TTMA-Vorsitzender Shu glaubt, die Orientierung an der oberen Sparte des Teemarktes sei der richtige Weg, und obwohl nach seinen Worten Taiwans Tee-Exporte gefallen sind, ist der durchschnittliche Kilopreis für Tee aus taiwanischem Anbau auf 9,50 US$ gestiegen, zwei bis drei Mal so viel wie der Preis für eingeführten Tee aus Indien, Indonesien, Vietnam und Sri Lanka.

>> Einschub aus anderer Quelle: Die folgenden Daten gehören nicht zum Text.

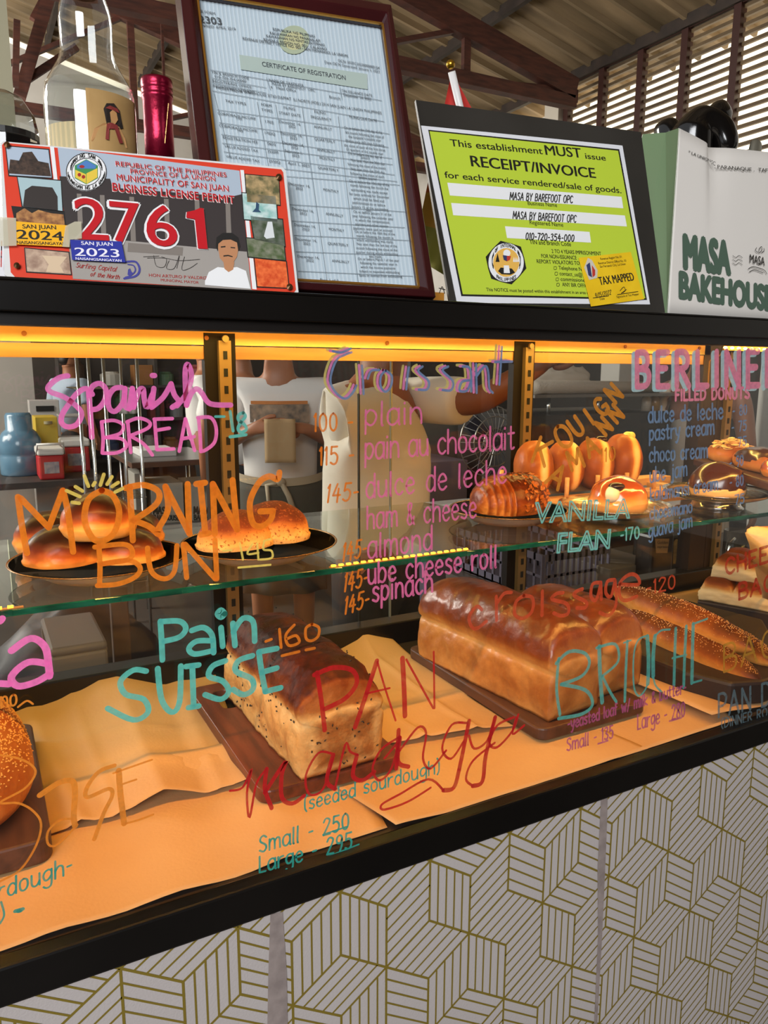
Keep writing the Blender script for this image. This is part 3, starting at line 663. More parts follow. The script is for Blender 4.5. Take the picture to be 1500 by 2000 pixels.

Shen stimmt ihm zu und sagt: „Wir müssen uns der Tatsache stellen, dass wir keinen Preisvorteil haben, um mit Importen der unteren und mittleren Marktsegmente zu konkurrieren. Da der Markt für Tee und wohl auch für viele andere Artikel in Taiwan eine zunehmende Polarisierung zwischen oberem und unterem Ende erfährt, sollten wir unsere Nische aufbauen, indem wir uns auf die Produktion von hochwertigen Erzeugnissen konzentrieren. Es wäre auch gut zu erwägen, unsere Felder in Ferienfarmen umzuwandeln, damit es mehr Gelegenheiten zu direktem Kontakt mit den Verbrauchern gibt, was uns wiederum helfen würde, für unsere Produkte zu werben und unser Einkommen insgesamt zu erhöhen.“

Innovationen bei Farmbetrieb, Teeanbau und verarbeitung, Verbreitung neuer Sorten mit ansprechendem Aroma sowie aktive Verkaufsförderung dienten als Hauptkräfte, Taiwans Teegewerbe durch schwere Zeiten zu manövrieren. „Tee gilt weithin als natürliches Getränk, das in vielerlei Hinsicht gut für die Gesundheit ist“, wirbt der Händler Lee Ming-chang, der seit über 20 Jahren Tee verkauft. „Tee wird bei gesundheitsbewussten Verbrauchern im In- und Ausland immer beliebter. Durch Unterschiede bei Arten, Anbaubedingungen, Ernte und Verarbeitung heben Tees aus Taiwan sich geschmacklich von anderswo angebautem Zeug ab. Deswegen ist unser Marktanteil in Taiwan gewachsen.“

Jeder Teefreund wird bestätigen, dass ein guter Aufguss einen verlockenden Duft, ein erfrischendes Aroma und einen milden Nachgeschmack haben sollte. Durch die Erzeugung von hochwertigem Tee mit diesen erstrebenswerten Eigenschaften setzt Taiwans Teegewerbe auf eine dauerhafte und beständige Zukunft. Enthusiasten wie Hou Wen-ho, der ein Tässchen am Nachmittag schätzt, begrüßen diese Bemühungen voller Anerkennung. „Ich trinke nur Tee, der in Taiwan angebaut und verarbeitet wurde, denn da brauche ich keine Bedenken hinsichtlich guter Qualität und Aroma zu haben“, versichert er. Der Geschmack von taiwanischem Tee ist etwas Besonderes, und die Anstrengungen der Pflanzer, von gewerblichen und akademischen Organisationen sowie der Regierung tragen zu der Gewissheit bei, dass Teeliebhaber wie Hou sich auch in den kommenden Jahren an dieser besonderen Qualität werden erfreuen können.